**OBJECTIVE**: From the first line of the data below through the line bearing "PI = math.pi", reproduce each line exactly; do not include pictures.

**STORED DATA**:
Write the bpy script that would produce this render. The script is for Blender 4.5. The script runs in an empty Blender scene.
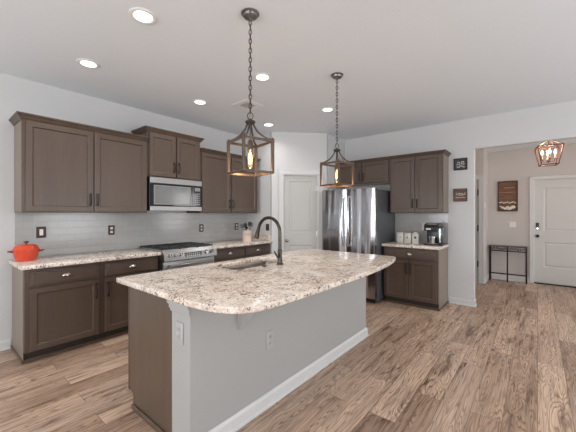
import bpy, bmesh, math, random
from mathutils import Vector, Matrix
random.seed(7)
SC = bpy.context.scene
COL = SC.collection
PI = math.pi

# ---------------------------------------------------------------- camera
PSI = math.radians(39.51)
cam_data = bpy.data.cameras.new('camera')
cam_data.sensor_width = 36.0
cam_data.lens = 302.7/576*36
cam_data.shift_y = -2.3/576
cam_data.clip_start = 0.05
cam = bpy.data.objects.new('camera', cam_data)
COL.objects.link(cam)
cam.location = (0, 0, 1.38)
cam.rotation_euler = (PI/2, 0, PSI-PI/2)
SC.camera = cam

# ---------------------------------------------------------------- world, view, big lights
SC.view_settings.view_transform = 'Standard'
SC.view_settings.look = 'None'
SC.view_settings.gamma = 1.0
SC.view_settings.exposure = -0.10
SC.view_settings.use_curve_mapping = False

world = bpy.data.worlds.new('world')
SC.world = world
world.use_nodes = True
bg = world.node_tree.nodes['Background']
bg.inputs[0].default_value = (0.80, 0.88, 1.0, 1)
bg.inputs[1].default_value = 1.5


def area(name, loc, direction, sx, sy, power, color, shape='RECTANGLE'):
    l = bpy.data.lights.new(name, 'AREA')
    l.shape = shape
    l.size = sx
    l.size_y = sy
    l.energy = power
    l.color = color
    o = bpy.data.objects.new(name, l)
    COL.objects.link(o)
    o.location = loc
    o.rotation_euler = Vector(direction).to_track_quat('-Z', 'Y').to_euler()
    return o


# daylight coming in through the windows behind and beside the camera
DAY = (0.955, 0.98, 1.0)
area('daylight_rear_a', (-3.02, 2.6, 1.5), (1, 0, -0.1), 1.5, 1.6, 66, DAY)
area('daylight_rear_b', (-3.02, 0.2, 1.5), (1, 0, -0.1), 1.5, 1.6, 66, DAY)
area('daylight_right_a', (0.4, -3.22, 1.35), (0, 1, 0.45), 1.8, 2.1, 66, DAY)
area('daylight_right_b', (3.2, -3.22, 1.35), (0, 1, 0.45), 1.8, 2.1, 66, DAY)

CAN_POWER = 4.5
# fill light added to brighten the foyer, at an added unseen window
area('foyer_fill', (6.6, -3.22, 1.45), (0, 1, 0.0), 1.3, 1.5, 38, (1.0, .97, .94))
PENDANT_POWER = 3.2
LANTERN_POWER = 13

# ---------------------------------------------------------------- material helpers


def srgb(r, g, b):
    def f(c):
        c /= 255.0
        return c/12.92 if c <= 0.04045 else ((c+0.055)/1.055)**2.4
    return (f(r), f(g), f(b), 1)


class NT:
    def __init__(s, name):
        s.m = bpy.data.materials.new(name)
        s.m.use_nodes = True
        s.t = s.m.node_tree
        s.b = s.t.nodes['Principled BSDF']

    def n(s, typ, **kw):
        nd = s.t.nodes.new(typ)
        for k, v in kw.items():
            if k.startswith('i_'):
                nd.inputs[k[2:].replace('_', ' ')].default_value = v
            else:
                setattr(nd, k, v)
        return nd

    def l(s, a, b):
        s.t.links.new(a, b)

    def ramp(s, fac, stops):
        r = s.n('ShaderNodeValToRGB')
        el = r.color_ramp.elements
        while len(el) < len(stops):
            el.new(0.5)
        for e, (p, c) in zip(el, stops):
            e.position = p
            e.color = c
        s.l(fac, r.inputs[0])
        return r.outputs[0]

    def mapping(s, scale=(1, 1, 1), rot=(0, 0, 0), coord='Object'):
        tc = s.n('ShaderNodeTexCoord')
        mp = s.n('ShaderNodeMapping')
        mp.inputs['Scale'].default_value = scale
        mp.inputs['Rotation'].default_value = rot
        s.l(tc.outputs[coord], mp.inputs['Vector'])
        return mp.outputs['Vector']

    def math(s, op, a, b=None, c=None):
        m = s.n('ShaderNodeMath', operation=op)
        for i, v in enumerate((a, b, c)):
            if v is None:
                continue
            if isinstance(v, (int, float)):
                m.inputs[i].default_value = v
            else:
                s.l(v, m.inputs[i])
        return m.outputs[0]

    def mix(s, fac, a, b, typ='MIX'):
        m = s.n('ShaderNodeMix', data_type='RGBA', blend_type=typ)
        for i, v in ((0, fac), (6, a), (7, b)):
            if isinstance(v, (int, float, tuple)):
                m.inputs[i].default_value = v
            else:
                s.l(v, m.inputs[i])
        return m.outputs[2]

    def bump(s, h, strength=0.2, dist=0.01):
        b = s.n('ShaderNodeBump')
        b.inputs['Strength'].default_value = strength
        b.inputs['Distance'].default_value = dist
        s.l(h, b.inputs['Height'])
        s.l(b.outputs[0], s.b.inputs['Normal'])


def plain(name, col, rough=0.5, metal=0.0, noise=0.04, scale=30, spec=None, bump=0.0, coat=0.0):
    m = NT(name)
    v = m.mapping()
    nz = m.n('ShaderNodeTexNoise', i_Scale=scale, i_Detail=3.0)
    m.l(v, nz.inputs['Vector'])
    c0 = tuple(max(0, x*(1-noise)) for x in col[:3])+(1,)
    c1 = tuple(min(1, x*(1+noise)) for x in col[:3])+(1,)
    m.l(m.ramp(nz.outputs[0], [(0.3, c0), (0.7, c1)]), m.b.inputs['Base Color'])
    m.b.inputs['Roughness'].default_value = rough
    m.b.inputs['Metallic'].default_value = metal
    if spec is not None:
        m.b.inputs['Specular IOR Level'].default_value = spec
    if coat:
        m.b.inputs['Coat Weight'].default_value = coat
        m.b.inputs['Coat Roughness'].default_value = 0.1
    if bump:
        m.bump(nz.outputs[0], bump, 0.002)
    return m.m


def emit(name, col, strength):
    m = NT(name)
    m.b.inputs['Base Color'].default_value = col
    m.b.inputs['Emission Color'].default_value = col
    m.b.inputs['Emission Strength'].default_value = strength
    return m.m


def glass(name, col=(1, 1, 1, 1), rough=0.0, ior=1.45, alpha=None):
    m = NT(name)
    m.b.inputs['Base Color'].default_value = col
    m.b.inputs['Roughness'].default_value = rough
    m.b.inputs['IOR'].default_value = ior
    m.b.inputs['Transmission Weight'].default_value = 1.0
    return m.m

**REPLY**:
Write the bpy script that would produce this render. The script is for Blender 4.5. The script runs in an empty Blender scene.
import bpy, bmesh, math, random
from mathutils import Vector, Matrix
random.seed(7)
SC = bpy.context.scene
COL = SC.collection
PI = math.pi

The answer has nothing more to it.